Show, in full, each line of the data that contains "Blender".

*Dataset items:*
========

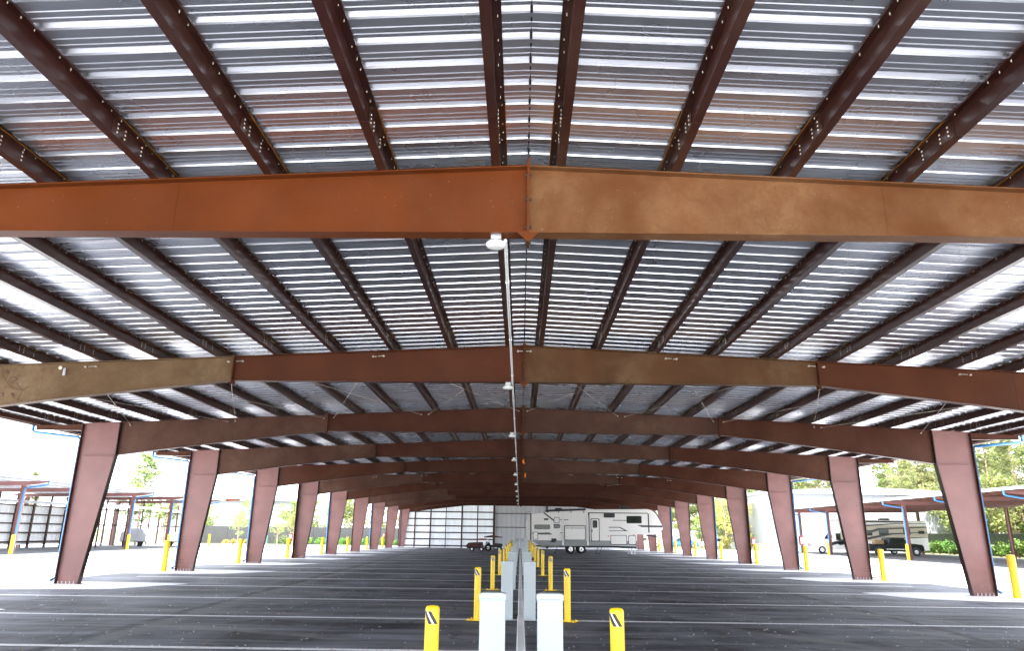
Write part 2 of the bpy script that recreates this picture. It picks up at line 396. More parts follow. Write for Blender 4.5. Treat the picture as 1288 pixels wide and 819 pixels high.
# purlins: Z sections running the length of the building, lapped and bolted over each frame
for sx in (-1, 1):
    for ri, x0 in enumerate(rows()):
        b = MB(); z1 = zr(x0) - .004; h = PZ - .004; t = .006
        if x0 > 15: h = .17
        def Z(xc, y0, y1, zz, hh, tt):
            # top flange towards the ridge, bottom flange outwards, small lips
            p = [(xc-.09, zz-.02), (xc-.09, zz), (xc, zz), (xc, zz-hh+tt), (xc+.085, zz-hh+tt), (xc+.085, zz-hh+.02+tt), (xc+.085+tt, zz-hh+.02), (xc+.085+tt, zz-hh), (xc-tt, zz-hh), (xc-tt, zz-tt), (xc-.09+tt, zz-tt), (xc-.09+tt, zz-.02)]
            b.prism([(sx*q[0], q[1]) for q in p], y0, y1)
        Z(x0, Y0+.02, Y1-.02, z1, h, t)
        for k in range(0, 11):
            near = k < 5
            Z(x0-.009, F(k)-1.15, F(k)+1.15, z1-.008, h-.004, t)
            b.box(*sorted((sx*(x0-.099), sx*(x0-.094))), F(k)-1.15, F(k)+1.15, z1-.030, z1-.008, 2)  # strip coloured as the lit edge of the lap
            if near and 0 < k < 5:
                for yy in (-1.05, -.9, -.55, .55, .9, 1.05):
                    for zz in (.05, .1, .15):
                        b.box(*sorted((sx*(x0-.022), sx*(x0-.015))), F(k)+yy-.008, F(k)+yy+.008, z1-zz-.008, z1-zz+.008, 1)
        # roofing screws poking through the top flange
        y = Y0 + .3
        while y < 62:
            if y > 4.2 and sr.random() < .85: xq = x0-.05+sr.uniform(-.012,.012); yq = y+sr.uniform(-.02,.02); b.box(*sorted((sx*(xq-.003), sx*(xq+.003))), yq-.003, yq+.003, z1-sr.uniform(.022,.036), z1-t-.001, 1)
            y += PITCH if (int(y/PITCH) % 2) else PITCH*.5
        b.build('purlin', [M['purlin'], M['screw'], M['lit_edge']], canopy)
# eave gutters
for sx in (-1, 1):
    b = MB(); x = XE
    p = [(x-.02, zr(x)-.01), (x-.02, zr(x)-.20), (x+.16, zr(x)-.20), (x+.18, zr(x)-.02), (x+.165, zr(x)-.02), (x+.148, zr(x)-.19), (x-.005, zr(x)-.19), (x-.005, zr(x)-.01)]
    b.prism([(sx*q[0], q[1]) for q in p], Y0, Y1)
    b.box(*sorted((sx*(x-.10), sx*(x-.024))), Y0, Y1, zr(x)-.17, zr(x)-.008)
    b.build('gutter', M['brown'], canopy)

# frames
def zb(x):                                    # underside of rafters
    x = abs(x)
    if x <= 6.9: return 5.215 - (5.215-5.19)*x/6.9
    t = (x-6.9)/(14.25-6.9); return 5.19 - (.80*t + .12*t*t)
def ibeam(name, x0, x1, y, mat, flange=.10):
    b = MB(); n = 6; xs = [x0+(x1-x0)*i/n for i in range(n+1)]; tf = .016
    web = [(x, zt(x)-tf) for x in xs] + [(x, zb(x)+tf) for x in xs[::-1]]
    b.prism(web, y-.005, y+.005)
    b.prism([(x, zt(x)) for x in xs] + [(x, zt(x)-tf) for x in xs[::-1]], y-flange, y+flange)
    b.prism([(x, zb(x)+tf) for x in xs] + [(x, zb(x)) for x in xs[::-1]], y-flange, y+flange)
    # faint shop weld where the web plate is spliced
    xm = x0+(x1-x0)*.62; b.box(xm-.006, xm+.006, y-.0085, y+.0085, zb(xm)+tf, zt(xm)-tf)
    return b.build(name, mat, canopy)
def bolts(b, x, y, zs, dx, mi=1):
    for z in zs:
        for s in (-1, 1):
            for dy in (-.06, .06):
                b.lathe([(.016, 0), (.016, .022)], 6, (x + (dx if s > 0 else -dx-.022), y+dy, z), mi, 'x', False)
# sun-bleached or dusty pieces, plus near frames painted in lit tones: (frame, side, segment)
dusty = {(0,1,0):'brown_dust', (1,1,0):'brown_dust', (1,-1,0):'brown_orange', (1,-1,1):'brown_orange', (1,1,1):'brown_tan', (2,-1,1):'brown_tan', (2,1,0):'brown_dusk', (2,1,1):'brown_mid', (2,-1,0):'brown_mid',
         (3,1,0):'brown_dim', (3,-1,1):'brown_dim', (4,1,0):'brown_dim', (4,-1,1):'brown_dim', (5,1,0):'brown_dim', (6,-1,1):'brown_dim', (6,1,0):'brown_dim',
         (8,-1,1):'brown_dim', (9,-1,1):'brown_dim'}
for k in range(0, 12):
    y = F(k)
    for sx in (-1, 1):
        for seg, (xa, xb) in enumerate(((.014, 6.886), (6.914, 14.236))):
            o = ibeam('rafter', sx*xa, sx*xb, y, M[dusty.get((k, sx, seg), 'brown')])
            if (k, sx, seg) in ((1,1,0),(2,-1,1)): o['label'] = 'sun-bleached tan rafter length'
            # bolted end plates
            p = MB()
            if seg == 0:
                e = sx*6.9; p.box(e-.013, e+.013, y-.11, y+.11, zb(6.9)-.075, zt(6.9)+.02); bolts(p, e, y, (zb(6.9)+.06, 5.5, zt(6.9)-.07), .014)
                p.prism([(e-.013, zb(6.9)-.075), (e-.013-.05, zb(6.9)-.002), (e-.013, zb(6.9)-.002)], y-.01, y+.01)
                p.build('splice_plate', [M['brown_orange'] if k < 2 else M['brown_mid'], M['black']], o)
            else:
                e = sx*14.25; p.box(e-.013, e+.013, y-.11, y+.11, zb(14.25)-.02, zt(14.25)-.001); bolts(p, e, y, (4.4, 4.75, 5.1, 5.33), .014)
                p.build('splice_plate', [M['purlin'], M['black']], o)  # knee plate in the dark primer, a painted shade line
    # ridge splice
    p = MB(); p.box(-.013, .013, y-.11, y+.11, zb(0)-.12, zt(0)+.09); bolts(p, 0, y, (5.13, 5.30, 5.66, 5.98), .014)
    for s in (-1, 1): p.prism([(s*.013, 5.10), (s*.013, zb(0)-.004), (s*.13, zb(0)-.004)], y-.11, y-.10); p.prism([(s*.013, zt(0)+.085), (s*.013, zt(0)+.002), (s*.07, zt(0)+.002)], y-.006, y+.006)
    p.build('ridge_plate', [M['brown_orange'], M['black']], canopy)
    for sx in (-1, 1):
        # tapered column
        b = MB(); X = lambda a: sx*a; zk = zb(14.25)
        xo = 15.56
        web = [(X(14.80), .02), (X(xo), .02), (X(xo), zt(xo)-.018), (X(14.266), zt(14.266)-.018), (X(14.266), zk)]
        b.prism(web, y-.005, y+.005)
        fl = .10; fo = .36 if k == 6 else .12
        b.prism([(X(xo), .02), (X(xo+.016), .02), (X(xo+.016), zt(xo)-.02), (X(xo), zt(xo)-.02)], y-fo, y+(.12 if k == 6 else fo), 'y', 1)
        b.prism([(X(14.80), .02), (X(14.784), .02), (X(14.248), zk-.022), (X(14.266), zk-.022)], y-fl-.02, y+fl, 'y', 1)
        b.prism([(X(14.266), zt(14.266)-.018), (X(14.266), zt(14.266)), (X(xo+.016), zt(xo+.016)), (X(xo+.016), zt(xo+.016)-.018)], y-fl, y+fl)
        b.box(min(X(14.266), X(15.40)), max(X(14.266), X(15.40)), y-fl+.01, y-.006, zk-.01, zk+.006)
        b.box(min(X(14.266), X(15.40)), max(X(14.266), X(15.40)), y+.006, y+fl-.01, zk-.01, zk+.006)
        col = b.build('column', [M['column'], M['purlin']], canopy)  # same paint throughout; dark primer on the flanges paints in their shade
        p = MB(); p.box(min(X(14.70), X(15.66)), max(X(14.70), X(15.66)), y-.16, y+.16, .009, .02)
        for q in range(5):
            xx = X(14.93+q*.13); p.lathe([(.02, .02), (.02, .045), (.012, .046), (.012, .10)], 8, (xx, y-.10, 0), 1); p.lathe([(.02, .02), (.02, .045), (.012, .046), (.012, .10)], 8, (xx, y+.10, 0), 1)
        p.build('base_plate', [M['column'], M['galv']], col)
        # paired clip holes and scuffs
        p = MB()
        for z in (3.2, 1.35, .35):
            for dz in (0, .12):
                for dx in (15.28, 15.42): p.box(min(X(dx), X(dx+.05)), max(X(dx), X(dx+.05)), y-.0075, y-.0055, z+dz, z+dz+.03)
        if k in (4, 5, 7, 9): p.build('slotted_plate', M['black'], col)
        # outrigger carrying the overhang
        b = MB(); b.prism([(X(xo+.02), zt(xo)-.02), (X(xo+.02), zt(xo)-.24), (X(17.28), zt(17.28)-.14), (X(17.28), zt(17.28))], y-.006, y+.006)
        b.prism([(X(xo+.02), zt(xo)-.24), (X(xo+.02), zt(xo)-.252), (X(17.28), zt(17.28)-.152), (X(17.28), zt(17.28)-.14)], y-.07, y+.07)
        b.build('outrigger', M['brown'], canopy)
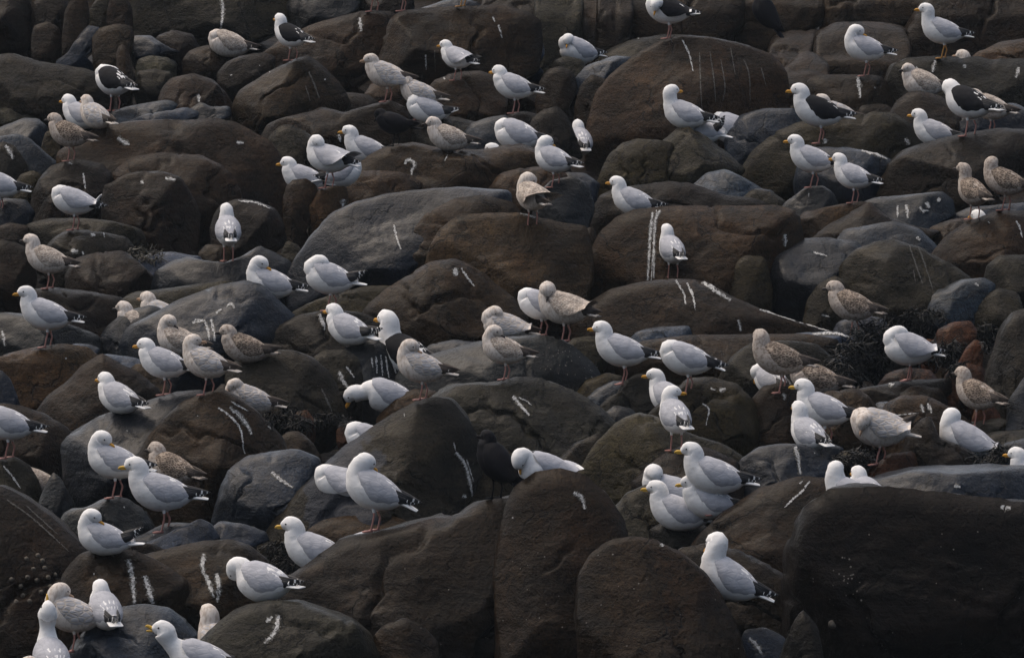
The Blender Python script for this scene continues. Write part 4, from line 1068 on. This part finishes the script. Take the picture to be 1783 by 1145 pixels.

========

*TASK RESPONSE:*
Write part 2 of the bpy script that recreates this picture. It picks up at line 396. More parts follow. Write for Blender 4.5. Treat the picture as 1288 pixels wide and 819 pixels high.
The Blender Python script for this scene continues. Write part 4, from line 1068 on. This part finishes the script. Take the picture to be 1783 by 1145 pixels.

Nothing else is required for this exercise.